First a correction[1] to the quote in Speed,
cost behind Xero move to PaaS, AWS:
@envycollect @billbennettnz It's not the big that eat the small. It's the fast that eat the slow
— Rod Drury (@roddrury) May 15, 2015
Next a few interesting ideas were left in my notebook after I interviewed Xero CEO Rod Drury for a magazine article. These were too good to waste and provide insight into a fast growing technology company[2]:
On marketing
Xero:
“Xero is a product for small businesses.
They need all the complexity found in enterprise software.
Yet because of its nature we have to sell it like a consumer
product. You can’t go one-on-one with every customer.
It’s intensive. There are a lot of up front
costs.”
Drury went on to say the Xero business model is partly about spending a lot up front to get small annuity revenues.
On being profitable
now:
"You can’t fake this stuff. We have more
than a quarter of a billion cash in the bank, that’s a big
moat to protect us.
“There are plenty of opportunities swim to the side”. [3]
“We’re executing
well and growing faster than our competitors. We can’t
keep hiring new people at the rate we currently are.
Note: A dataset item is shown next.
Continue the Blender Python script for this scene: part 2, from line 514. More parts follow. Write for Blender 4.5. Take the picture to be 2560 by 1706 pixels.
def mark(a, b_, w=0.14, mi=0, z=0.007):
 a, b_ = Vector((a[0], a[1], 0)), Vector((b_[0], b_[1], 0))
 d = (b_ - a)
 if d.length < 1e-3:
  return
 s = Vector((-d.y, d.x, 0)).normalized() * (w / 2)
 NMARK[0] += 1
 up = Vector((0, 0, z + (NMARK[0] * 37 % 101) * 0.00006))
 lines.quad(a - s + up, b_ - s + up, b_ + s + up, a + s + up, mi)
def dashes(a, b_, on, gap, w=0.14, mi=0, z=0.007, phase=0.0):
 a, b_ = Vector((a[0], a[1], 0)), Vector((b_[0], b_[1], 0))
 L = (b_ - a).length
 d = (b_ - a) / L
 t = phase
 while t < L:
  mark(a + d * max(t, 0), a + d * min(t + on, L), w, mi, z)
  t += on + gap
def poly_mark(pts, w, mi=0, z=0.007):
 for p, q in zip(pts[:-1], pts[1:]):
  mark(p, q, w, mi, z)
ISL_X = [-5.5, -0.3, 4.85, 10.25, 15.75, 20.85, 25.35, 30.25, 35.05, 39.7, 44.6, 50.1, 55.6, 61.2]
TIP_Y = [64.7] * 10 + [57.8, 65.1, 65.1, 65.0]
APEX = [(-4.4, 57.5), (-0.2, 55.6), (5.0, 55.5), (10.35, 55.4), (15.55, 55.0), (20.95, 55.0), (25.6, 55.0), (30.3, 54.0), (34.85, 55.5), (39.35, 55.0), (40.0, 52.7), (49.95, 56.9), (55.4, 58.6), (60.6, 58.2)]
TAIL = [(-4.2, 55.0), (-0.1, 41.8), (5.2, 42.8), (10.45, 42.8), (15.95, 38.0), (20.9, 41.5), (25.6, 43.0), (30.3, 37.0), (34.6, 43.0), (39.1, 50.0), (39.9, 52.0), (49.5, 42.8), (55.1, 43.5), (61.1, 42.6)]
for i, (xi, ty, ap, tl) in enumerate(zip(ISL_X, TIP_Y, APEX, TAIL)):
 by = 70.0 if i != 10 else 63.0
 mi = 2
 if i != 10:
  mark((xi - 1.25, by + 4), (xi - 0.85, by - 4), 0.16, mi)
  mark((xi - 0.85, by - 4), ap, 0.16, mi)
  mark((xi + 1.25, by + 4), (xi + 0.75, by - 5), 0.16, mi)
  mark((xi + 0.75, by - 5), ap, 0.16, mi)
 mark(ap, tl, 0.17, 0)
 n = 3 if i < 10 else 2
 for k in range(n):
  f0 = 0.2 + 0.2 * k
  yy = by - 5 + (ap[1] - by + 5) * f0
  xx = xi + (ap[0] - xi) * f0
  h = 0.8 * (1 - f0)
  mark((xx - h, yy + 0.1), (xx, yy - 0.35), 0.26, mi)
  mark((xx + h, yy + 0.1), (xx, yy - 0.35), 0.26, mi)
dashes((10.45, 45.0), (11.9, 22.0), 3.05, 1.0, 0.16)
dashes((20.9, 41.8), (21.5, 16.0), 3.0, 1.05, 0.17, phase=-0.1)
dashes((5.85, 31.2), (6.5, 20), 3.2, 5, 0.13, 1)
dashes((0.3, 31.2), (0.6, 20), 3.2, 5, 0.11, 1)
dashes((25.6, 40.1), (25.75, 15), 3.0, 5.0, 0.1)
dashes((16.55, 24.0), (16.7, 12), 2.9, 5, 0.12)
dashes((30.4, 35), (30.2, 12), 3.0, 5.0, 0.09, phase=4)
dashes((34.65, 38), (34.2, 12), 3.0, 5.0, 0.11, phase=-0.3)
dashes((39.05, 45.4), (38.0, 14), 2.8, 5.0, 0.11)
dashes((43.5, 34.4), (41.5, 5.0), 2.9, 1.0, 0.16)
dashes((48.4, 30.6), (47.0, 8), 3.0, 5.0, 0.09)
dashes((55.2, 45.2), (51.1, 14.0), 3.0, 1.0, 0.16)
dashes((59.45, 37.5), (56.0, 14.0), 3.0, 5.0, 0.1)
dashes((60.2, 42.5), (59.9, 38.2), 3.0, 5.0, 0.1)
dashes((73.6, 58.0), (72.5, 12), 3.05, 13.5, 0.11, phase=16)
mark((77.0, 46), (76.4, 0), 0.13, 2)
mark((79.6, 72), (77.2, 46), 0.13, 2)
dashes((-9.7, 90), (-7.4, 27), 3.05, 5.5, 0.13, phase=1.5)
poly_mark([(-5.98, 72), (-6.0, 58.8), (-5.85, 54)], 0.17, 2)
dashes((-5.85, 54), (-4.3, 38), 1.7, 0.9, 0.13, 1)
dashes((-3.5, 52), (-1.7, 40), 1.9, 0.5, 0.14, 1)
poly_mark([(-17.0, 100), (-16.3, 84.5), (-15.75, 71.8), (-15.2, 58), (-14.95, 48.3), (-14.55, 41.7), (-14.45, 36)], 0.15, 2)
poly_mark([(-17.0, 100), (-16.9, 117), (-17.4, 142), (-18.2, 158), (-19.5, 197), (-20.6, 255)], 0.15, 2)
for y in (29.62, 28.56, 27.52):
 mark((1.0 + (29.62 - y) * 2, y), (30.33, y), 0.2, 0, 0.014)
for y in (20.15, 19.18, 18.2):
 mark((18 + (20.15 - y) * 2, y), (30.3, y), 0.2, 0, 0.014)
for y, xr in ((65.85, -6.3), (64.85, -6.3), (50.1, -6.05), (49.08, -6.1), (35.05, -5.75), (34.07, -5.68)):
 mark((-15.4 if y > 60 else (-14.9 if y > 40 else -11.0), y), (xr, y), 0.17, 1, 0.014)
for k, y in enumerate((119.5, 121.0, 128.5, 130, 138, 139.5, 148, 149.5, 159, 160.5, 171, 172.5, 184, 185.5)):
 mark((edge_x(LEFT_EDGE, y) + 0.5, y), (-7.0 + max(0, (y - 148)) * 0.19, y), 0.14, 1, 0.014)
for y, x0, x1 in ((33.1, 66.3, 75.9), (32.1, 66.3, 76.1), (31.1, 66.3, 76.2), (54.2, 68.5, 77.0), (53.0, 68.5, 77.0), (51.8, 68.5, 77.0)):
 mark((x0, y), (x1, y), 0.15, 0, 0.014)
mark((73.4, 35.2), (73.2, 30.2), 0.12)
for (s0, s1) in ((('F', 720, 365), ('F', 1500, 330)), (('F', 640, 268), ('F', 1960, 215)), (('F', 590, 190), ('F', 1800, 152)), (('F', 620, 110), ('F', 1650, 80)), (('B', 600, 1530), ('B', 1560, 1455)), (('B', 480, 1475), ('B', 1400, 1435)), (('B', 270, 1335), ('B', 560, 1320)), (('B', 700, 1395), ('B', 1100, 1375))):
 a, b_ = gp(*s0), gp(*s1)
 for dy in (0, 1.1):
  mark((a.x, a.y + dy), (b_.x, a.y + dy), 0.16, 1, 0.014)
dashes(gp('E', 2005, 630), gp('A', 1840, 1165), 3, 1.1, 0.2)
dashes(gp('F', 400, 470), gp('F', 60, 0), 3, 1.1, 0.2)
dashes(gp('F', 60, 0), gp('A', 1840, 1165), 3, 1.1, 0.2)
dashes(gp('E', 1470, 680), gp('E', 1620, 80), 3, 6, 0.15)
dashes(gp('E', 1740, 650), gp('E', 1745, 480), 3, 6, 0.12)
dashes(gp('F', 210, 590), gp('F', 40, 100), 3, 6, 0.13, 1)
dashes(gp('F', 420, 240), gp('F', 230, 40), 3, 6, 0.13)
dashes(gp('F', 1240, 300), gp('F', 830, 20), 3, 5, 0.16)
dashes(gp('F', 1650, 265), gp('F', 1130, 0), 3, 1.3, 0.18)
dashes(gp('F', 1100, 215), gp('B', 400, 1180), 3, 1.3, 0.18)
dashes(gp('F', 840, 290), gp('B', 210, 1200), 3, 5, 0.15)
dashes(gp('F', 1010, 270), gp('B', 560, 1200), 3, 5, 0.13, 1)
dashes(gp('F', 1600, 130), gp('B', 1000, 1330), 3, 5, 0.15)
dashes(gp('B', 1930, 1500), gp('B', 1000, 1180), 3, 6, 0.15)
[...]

Eventually our numbers will cross over”. [4]
- My own lazy fault for not checking the remember quote against the notes I took at AWS while writing it up. That's exactly the kind of mistake I tell young journalists not to make.
- If you’re an editor or publisher and can use this material or similar please get in touch. I’ve notebooks full of gems.
- This is a great metaphor, in essence he’s saying Xero could stop spending on growth tomorrow and those monthly subscription fees would deliver a respectable profit. However, Drury and Xero have big ambitions and a war chest full of cash to help pursue them.
- Xero is burning through cash as it builds a organsiation large enough to deal with its long-term ambition. That means putting feet on the ground; developers and sales people. They all have to be hired now before the revenue stream is big enough to pay their wages. He’s saying here that the point where the revenue is greater than the wage bill is in sight.